Während die Ministerpräsidenten vor dem Schloss auf die Kanzlerin warten, versammeln sich in Sichtweite um die hundert Schaulustige. Kreischende Wutbürger sind nicht dabei, das einzige Transparent fordert den Ausstieg aus der Braunkohle. Bad Muskaus Bürgermeister Andreas Bänder (CDU) steht erwartungsvoll mit einem großen Blumenstrauß vor der Freitreppe – und zieht sich dann doch wieder zwischen die schützenden Gebäude zurück. „Es windet ganz schön“, sagt SPD-Frau Iris Gleicke zu CDU-Ministerin Johanna Wanka.

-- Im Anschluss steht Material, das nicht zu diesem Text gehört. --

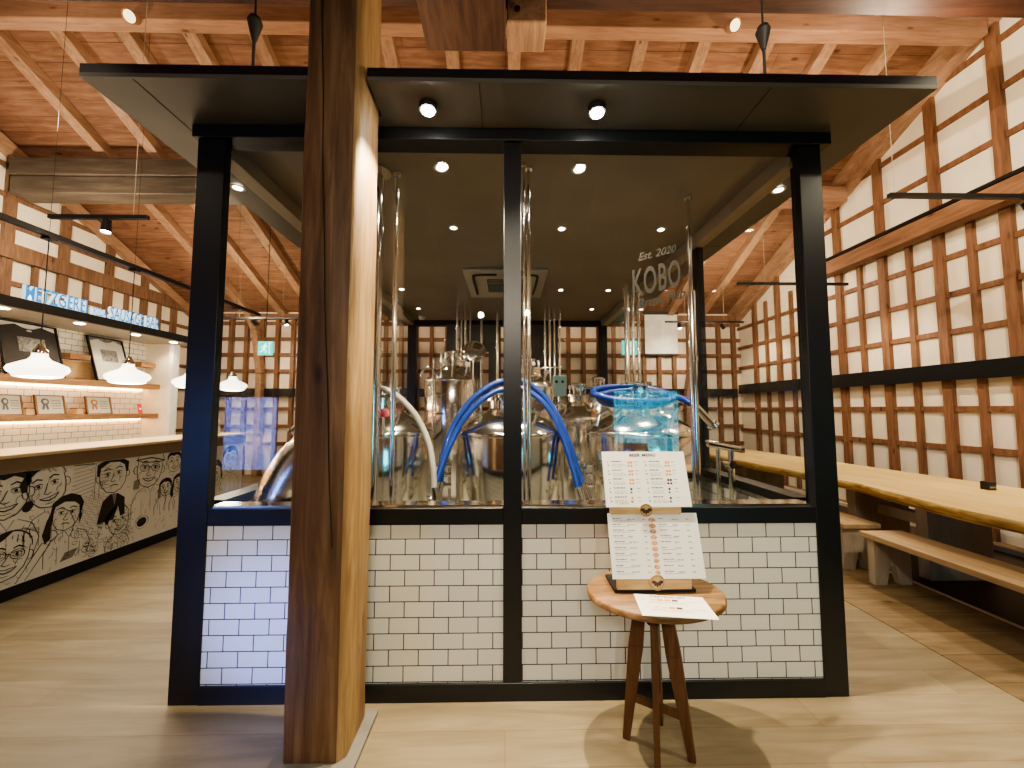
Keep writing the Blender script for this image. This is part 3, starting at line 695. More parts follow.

Kurz vor 14 Uhr knattert ein Hubschrauber der Bundeswehr über den Pückler-Park und landet auf der Wiese vor dem Schloss. Sachsens Ministerpräsident Stanislaw Tillich eilt über das feuchte Gras dem Helikopter entgegen, aus dem die Bundeskanzlerin steigt. Angela Merkel ist sichtlich gut gelaunt, winkt in alle Richtungen und nimmt sich Zeit für das eine oder andere Hallo zu Zaungästen. Endlich wird auch der Bürgermeister sein Blumenbukett los.
Im Schloss ist ein Tischgeviert aufgebaut, an einer Seite nimmt die Kanzlerin Platz, gegenüber Tillich, links und rechts die anderen Ministerpräsidenten und Berlins Regierender Bürgermeister. Auf den Tischen, an denen es gleich um Ost-Förderung geht, steht Mineralwasser aus Rheinland-Pfalz. Nach dem Blitzlichtgewitter bittet Sachsens Regierungssprecher Christian Hoose die Pressemeute höflich, aber bestimmt nach draußen. Unterdessen werfen Neugierige einen Blick in den Hubschrauber. Und wundern sich über die einfache Ausstattung. Punkt 15.30 Uhr muss der Heli wieder abheben, ist zu erfahren. Auf Angela Merkel wartet der nächste Termin. Zeit für eine kurze Pressekonferenz bleibt aber. Der erste Satz der Kanzlerin: „Bad Muskau ist ein schöner Ort zum Tagen.“
Die Auftaktfrage gilt dem Strukturwandel in der Lausitz. Wie kann und will die Bundesregierung dabei helfen? 2018 solle eine Kommission im Auftrag der Regierung Vorschläge für den Strukturwandel erarbeiten, antwortet Angela Merkel. „Die Braunkohle sorgt für viel Wertschöpfung in der Region, da müssen Alternativen geschaffen werden, ehe man aus der Kohle aussteigt.“
Kurz nach halb vier steigt der Hubschrauber wieder auf. Über Bad Muskau scheint die Sonne, und die blauen Autos werden sichtlich weniger. Der Durstige vom Vormittag wurde nicht mehr gesehen.